According to Sanjay startups in general should possess the following qualities-

  • Just focus obsessively on a unique customer/user pain point that has remained unsolved 
  • Focus on developing a solution to target this, with an early and distinct competitive advantage
  • There's nothing like customer validation (via pilots, paying users, real B2B/enterprise customers) - if there is real customer growth, money will follow
  • Build a team before you pitch to investors – it’s rare and difficult for single founders to get funded (put yourself in our shoes - if you can't convince others to leave their careers and join your vision, how will you convince your customers?  Or Investors like us?)

However, with 2016 being a period of valuation markdowns and restrained funding, Sanjay said startups should additionally focus on being capital efficient. Money is going to be tight (it already is). 

That said, what’s interesting is most large VCs have all raised new funds, even larger than their earlier ones (including Blume).  So there is indeed money - but it will be deployed under greater scrutiny.  Given this, stretch whatever capital you raise well past 2016. 

Earlier, we'd advise our portfolio companies to raise for a runway of 9-12 months.  Today that advice has changed to 12-15 months, even 15-18 months. A focus on sustainability (+ve net margins, path to profitability, +ve unit economics) are no longer a nice-to-have, they are a must-have criterias. Don't over stress about the "perfect" valuation.  Given the tight markets, its far more important to find a longterm investor rather than go with an investor who just gives you the highest valuation.

 An ideal investor-founder relationship

The ecosystem that an entrepreneur is trying to build is like a jigsaw puzzle, where an investor is important, but is only one stakeholder. There are customers/users, business partners, employees, suppliers/vendors, and that's the complete ecosystem.

The well known Sun Microsystems founder-turned VC Vinod Khosla has said it well “my job is simply to be a coach, a type of venture assistant that guides entrepreneurs”.  The most important aspect for entrepreneurs to realize is this is a very long-term relationship.  Good founders know when to reach out to their investors.  Similarly, good investors know when to push, probe, nudge but also when to step back and are self-aware when mentoring borders on interference. 

In India, founders generally speaking find it difficult to share bad news, as we’re all used to mainly delivering (and like to hear) good news. One of our fund investors had an interesting observation “Only good news travels up the elevator, while bad news is always banished to the basement!”.

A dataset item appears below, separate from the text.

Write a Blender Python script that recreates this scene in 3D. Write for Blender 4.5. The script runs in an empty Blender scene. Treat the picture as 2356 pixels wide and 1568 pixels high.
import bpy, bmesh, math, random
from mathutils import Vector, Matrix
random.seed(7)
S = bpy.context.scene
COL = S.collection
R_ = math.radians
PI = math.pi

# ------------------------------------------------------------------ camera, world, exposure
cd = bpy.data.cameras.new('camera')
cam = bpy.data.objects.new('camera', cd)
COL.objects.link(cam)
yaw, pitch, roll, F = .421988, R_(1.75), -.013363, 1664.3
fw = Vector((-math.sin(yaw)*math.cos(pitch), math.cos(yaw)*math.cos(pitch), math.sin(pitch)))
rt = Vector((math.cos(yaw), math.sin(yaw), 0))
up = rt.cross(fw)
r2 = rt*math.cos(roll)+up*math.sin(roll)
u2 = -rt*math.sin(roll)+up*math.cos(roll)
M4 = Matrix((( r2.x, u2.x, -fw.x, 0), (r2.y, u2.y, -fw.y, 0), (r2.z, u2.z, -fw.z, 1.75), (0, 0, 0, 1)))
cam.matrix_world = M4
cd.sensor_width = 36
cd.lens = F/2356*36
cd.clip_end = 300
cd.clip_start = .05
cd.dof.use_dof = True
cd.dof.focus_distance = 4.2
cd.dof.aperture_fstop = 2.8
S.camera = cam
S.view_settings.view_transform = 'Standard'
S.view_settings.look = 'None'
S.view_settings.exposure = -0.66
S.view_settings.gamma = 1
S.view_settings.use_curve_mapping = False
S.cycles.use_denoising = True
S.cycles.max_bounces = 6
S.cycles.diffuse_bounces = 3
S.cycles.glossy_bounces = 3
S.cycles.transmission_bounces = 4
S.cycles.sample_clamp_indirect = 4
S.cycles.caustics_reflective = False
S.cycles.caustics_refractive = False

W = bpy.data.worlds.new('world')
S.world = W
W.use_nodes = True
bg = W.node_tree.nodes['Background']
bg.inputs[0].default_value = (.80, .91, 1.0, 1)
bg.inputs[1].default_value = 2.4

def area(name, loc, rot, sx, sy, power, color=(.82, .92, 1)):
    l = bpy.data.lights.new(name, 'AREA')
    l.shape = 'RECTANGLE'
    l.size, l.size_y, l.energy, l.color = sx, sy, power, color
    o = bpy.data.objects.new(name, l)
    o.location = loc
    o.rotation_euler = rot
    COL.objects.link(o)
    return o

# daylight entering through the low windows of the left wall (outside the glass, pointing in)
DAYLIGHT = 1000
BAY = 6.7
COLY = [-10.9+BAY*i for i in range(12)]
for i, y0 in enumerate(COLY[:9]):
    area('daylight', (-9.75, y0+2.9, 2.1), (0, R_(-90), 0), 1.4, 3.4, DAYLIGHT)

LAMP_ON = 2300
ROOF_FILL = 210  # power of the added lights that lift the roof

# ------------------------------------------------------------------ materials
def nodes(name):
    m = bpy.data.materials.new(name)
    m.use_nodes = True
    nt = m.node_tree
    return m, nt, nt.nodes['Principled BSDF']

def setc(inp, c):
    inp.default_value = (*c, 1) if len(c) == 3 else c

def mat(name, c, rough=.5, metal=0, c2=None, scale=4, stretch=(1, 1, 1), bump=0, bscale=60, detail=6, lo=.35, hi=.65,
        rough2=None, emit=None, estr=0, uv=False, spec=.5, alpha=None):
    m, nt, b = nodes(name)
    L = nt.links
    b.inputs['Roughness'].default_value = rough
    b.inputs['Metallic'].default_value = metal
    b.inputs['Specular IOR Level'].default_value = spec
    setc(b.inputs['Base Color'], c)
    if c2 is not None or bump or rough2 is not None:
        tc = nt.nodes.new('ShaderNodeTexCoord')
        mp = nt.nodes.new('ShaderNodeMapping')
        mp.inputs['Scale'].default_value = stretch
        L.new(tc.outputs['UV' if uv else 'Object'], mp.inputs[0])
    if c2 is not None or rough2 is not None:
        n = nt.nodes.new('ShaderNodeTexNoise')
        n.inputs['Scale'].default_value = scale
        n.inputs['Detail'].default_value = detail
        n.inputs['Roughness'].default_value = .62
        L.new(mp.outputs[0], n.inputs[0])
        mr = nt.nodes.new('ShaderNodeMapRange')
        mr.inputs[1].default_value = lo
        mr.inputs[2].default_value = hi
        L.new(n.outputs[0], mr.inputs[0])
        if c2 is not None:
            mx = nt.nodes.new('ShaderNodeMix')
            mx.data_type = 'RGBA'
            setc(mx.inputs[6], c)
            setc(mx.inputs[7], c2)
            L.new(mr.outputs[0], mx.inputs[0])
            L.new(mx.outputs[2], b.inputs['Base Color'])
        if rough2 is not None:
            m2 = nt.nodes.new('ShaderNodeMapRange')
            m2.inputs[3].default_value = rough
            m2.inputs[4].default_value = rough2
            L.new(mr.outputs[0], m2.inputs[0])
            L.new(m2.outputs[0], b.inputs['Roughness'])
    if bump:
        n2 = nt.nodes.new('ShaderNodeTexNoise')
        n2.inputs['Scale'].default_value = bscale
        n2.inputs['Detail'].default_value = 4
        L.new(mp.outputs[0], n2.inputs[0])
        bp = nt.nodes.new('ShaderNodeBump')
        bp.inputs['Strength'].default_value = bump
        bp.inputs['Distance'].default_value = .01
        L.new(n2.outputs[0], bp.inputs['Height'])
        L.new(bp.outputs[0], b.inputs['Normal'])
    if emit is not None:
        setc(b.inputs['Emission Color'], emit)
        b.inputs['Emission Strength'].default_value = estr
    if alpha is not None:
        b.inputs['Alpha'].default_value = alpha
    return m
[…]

The best partnerships are defined when investors can go upto the founder and say “listen, we know what’s going right, tell me whats going wrong, where your gaps and red flags are, and lets focus on fixing those”.  This openness defines a good investor-founder relationship.

Qualities entrepreneurs should ideally possess

The first and foremost quality is the passion that is the motivating factor for the entrepreneur in the first place.  You can hire top talent, recruit outside domain expertise…. But you can’t “hire passion” if the founding team itself doesn’t have it! 

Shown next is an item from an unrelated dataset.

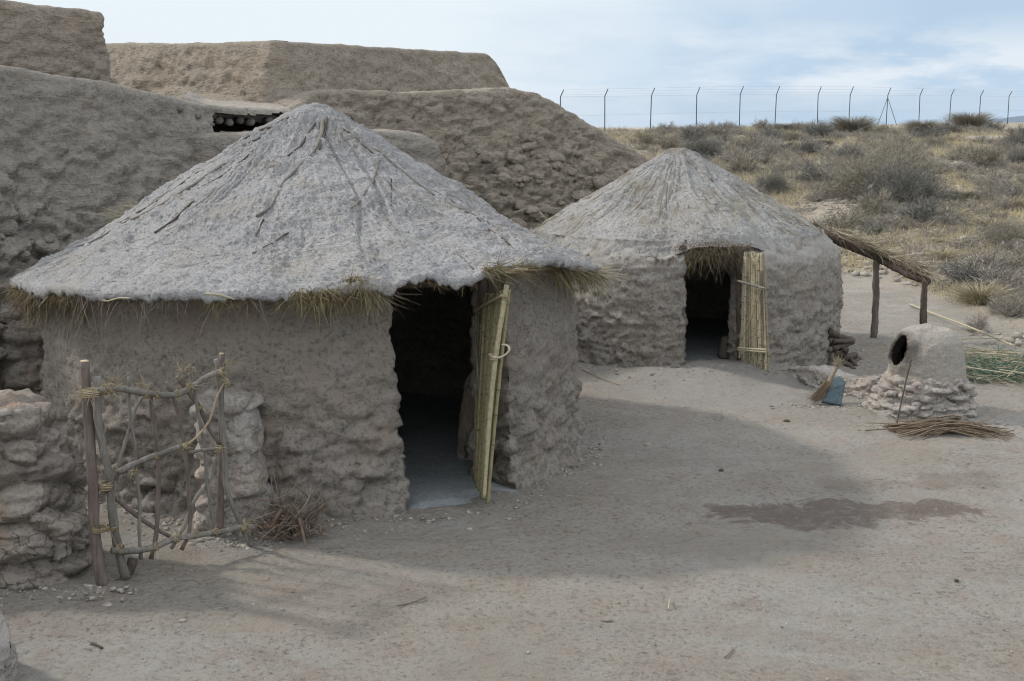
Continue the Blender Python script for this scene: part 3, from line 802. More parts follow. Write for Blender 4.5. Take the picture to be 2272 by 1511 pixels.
class Roof:
    def __init__(s, C, prof, rim, wob=0.05, seed=0, amp=1.0, ribs=None, edge=None):
        s.C = C; s.pr = np.array(prof); s.rim = rim; s.wob = wob; s.seed = seed; s.amp = amp; s.ribs = ribs; s.edge = edge
    def z0(s, r, a):
        z = np.interp(r, s.pr[:, 0], s.pr[:, 1])
        if s.edge is not None:
            z = z + s.edge(a) * sstep(0.45, 1.0, r / s.pr[-1, 0])
        return z
    def hit(s, u, v):
        d = ray(u, v); t = np.linspace(7, 24, 4000); p = np.array([0, 0, H]) + d * t[:, None]
        r = np.hypot(p[:, 0] - s.C[0], p[:, 1] - s.C[1]); a = np.arctan2(p[:, 1] - s.C[1], p[:, 0] - s.C[0])
        z = s.z0(r, a); k = np.argmax((p[:, 2] < z) & (r < s.pr[-1, 0] + 0.1))
        if k == 0:
            k = np.argmin(np.abs(p[:, 2] - z) + 10 * (r > s.pr[-1, 0] + 0.1))
        return p[k]
    def snap(s, x, y):
        """height of the finished roof surface at x, y"""
        a = np.arctan2(y - s.C[1], x - s.C[0]) % (2 * math.pi); k = (a / (2 * math.pi) * len(s.rimA)).astype(int) % len(s.rimA)
        f = np.clip(np.hypot(x - s.C[0], y - s.C[1]) / s.Rm[k], 0, 1); i = np.clip((f ** (1 / 0.93) * (s.nr - 1)).round().astype(int), 0, s.nr - 1)
        return s.G[i, k, 2]
    def build(s, par, mat, na=1000, nr=190, thick=0.07, lip=0.05, name='roof'):
        A = np.linspace(0, 2 * math.pi, na, endpoint=False)
        Rm = s.pr[-1, 0] * (1 + s.wob * fbm(np.stack([np.cos(A) * 2.6, np.sin(A) * 2.6, A * 0 + s.seed], -1), 5, 0.7)) + s.rim(A)
        G = []
        for i in range(nr):
            f = (i / (nr - 1)) ** 0.93
            r = Rm * f + 0.004
            z = s.z0(s.pr[-1, 0] * f * np.ones(na), A)
            G.append(np.stack([s.C[0] + r * np.cos(A), s.C[1] + r * np.sin(A), z], 1))
        G = np.array(G)
        n = gnormal(G, True)
        if n[..., 2].sum() < 0: n = -n
        q = G + s.seed
        rr = np.hypot(G[..., 0] - s.C[0], G[..., 1] - s.C[1])
        clump = np.clip(fbm(q * 9, 4, 0.62), -0.5, 0.6)
        flake = np.abs(fbm(q * 15 + 8, 3, 0.6))
        rm_ = 0.60 + 0.75 * sstep(-0.25, 0.35, fbm(q * 1.9 + 30, 4, 0.6))
        d = s.amp * (0.05 * fbm(q * 1.6, 3) + 0.030 * fbm(q * 4.2 + 9, 3) + rm_ * (0.020 * clump + 0.026 * (0.3 - flake) + 0.016 * clods(q, (0.13, 0.13, 0.09), 0.8, 1.1) + 0.024 * fbm(q * 24, 5, 0.8)))
        if s.ribs is not None:
            aa = np.arctan2(G[..., 1] - s.C[1], G[..., 0] - s.C[0])
            rb = 0
            for (ar, wd, r0, r1, am) in s.ribs:
                da = np.abs((aa - ar - 0.05 * np.sin(rr * 3 + ar * 7) + math.pi) % (2 * math.pi) - math.pi)
                w = wd / np.maximum(rr, 0.15)
                v_ = am * np.exp(-(da / w) ** 2) * sstep(r0 - 0.1, r0 + 0.1, rr) * (1 - sstep(r1 - 0.3, r1, rr))
                rb = np.maximum(rb, v_) if am > 0 else rb + v_
            d = d + rb
        G = G + n * d[..., None]
        # rim: lumps hang down, then the underside runs back in
        last = G[-1].copy()
        drop = lip * (0.7 + 1.2 * np.clip(fbm(np.stack([np.cos(A) * 14, np.sin(A) * 14, A * 0 + s.seed + 3], -1), 4, 0.7), -0.4, 0.8))
        rings = []
        rad = nrm(np.stack([np.cos(A), np.sin(A), 0 * A], 1))
        for f in (0.35, 0.7, 1.0):
            rings.append(last + rad * 0.012 * math.sin(f * 3) - np.array([0, 0, 1]) * (drop * f)[:, None])
        for k, f in enumerate((0.97, 0.93, 0.86, 0.7, 0.4, 0.02)):
            r = Rm * f; z = s.z0(s.pr[-1, 0] * f * np.ones(na), A) - thick - 0.02 * (k > 0)
            z = np.minimum(z, rings[2][:, 2] + 0.6) if k > 1 else np.minimum(z, z)
            rings.append(np.stack([s.C[0] + r * np.cos(A), s.C[1] + r * np.sin(A), z], 1))
        G = np.concatenate([G, np.array(rings)])
        s.rimA, s.rimP, s.G, s.Rm, s.nr = A, last, G[:nr], Rm, nr
        return mesh(name, G.reshape(-1, 3), [gridf(len(G), na, True)], mat, par)

def fringe(par, name, mat, roof, a0, a1, n, lmin, lmax, inset=0.06, out=0.25, wid=0.006, drop=0.05, clump=3.0, seed=1, thr=-0.2, spread=0.5, lift=0.0):
    rs = np.random.RandomState(seed)
    a = R(a0) + (R(a1) - R(a0)) * rs.rand(n * 3)
    dens = fbm(np.stack([np.cos(a) * clump * 2, np.sin(a) * clump * 2, a * 0 + seed], -1), 3, 0.6)
    a = a[dens > thr + 0.25 * (rs.rand(len(a)) - 0.5)][:n]; n = len(a)
    k = ((a % (2 * math.pi)) / (2 * math.pi) * len(roof.rimA)).astype(int) % len(roof.rimA)
    p = roof.rimP[k].copy()
    rad = np.stack([np.cos(a), np.sin(a), 0 * a], 1); tg = np.stack([-np.sin(a), np.cos(a), 0 * a], 1)
    p -= rad * (inset * rs.rand(n) + 0.01)[:, None]; p[:, 2] -= drop * (0.5 + rs.rand(n)) - lift
    d = nrm(rad * (out * (0.3 + rs.rand(n)))[:, None] + tg * (rs.normal(size=n) * spread)[:, None] + np.array([0, 0, -1]) * (0.35 + 0.8 * rs.rand(n))[:, None])
    L = lmin + (lmax - lmin) * rs.rand(n) ** 1.8
    bend = rs.normal(size=(n, 3)) * 0.45 + np.array([0, 0, -0.25])
    mb = MB(); ribbons(mb, p, d, L, wid * (0.6 + 0.8 * rs.rand(n)), bend, 4, rs)
    return mb.build(name, mat, par, smooth=False)

# ---- near hut
hut1 = root('mud_hut', 'near round mud hut with wide conical grey roof, straw eaves and dark doorway', 'hut', (C1[0], C1[1], 0))
prof1 = [(0, 3.20), (0.10, 3.19), (0.24, 3.12), (0.59, 2.92), (0.92, 2.705), (1.38, 2.44), (1.77, 2.18), (2.06, 1.99), (2.41, 1.82), (RE1, 1.65)]
eu = np.array([20, 50, 120, 230, 330, 400, 500, 640, 720, 800, 850, 870, 905, 950, 1010, 1060, 1090, 1150, 1210, 1235, 1290, 1335])
ev = np.array([628, 636, 642, 650, 650, 652, 655, 655, 645, 632, 632, 640, 622, 610, 618, 616, 588, 592, 582, 580, 585, 600])
_A = np.linspace(-math.pi, 0, 90); _ez = []
for a in _A:
    x = C1[0] + RE1 * math.cos(a); y = C1[1] + RE1 * math.sin(a); u, v = proj(np.array([x, y, 1.66]))
    _ez.append(P(u, np.interp(u, eu, ev), y)[2] - 1.63)
_ez = np.array(_ez)
def edge1(a):
    a = (np.asarray(a) + math.pi) % (2 * math.pi) - math.pi
    return np.where(a <= 0, np.interp(a, _A, _ez), _ez[0] * sstep(0, math.pi, a) + _ez[-1] * (1 - sstep(0, math.pi, a)))
rs_ = np.random.RandomState(4)
ribs1 = [(rs_.rand() * 6.283, 0.02 + 0.012 * rs_.rand(), 0.1 + rs_.rand() * 1.2, 1.0 + rs_.rand() * 1.8, 0.008 + 0.012 * rs_.rand()) for _ in range(40)]
ribs1 += [(rs_.rand() * 6.283, 0.012, 0.2 + rs_.rand() * 1.6, 1.2 + rs_.rand() * 1.5, -0.022) for _ in range(34)]
roof1 = Roof(C1, prof1, lambda a: -0.07 * sstep(-0.6, -1.0, np.cos(a)) - 0.05 * sstep(0.6, 1.0, np.cos(a)), 0.022, 2.0, 1.0, ribs1, edge1)
ro1 = roof1.build(hut1, M_ROOF, 1300, 240, 0.10, 0.095)
def zf1(a): return 1.70 + edge1(a) * 0.75
hut_wall(hut1, C1, R1, -68.0, -42.0, zf1, -0.05, M_HUTW, 0.125, cellk=0.85, toplump=0.36, flare=0.20, lean=0.05)
# floor seen through the doorway
def disc(par, C, r, z, mat, name='floor'):
    a = np.linspace(0, 2 * math.pi, 96, endpoint=False); rr = np.linspace(0.02, r, 40)
    G = np.stack([C[0] + rr[:, None] * np.cos(a), C[1] + rr[:, None] * np.sin(a), np.full((40, 96), z)], -1)
    G[..., 2] += 0.012 * fbm(G * 3, 3)
    return mesh(name, G.reshape(-1, 3), [gridf(40, 96, True)], mat, par)
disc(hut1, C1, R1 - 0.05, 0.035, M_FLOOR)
# doorstep of the same trodden plaster
def doorstep(par, C, Rr, a0, a1, out, z, mat, name='doorstep'):
    A = np.linspace(R(a0), R(a1), 60); rr = np.linspace(Rr - 0.5, Rr + out, 26)
    G = np.stack([C[0] + rr[:, None] * np.cos(A), C[1] + rr[:, None] * np.sin(A), np.zeros((26, 60))], -1)
    wob = fbm(G * 2.2 + 3, 3)
    f = (rr[:, None] - Rr + 0.5) / (out + 0.5); e = np.minimum(1, (0.5 - np.abs(np.linspace(0, 1, 60) - 0.5)) * 7)[None]
    G[..., 2] = terrain(G[..., 0], G[..., 1], False) * 0 + z * np.clip((1.02 - f + 0.40 * wob) * 3.2, -1, 1) * np.clip(e + 0.3 * wob, -0.6, 1) + 0.004 * fbm(G * 14, 3)
    return mesh(name, G.reshape(-1, 3), [gridf(26, 60)], mat, par)
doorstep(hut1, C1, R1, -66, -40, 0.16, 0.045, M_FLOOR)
# straw under the eaves, thick tufts where the photograph shows them
fringe(hut1, 'eave_straw', M_STRAW, roof1, 178, 292, 5200, 0.02, 0.10, 0.07, 0.25, 0.006, 0.045, 4.0, 1, 0.04, 0.7)
fringe(hut1, 'eave_straw', M_TWIG, roof1, 178, 292, 1100, 0.04, 0.24, 0.08, 0.5, 0.006, 0.04, 3.0, 5, -0.05, 1.2)
fringe(hut1, 'eave_straw', M_STRAW, roof1, 178, 222, 1300, 0.03, 0.13, 0.08, 0.5, 0.006, 0.05, 3.0, 9, -0.25, 0.9)
fringe(hut1, 'eave_straw', M_STRAW, roof1, 294, 318, 420, 0.02, 0.06, 0.10, 0.2, 0.005, 0.05, 3.0, 8, -0.3)
fringe(hut1, 'eave_straw', M_STRAW, roof1, 319, 368, 1100, 0.04, 0.14, 0.12, 1.0, 0.006, 0.04, 3.0, 2, -0.05, 0.8)
fringe(hut1, 'eave_straw', M_STRAWP, roof1, 342, 362, 300, 0.06, 0.20, 0.16, 1.6, 0.005, 0.03, 2.0, 3, -0.3, 0.6, 0.02)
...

Domain expertise that helps the startup prove product/market fit and helps drive a competitive advantage is also important.

Third, founders should the ability to inspire and drive others to join their bandwagon.  They have to be able to persuade talent around them to leave their careers and believe in the core idea. 

Finally, going back to the central point of traction – the ability to execute consistently and deliver on goals (and promises) is vital.  Ideas and strategy without execution are like that hyped-up Bollywood movie that despite a star cast and starting with a big bang, ultimately ends in a whimper. 

I’d like to summarize by saying the best entrepreneurs are self-confident but also very self-aware – they have a deep awareness of their strengths but more importantly of their gaps, seek out help to fill them and complete that jigsaw puzzle necessary for success.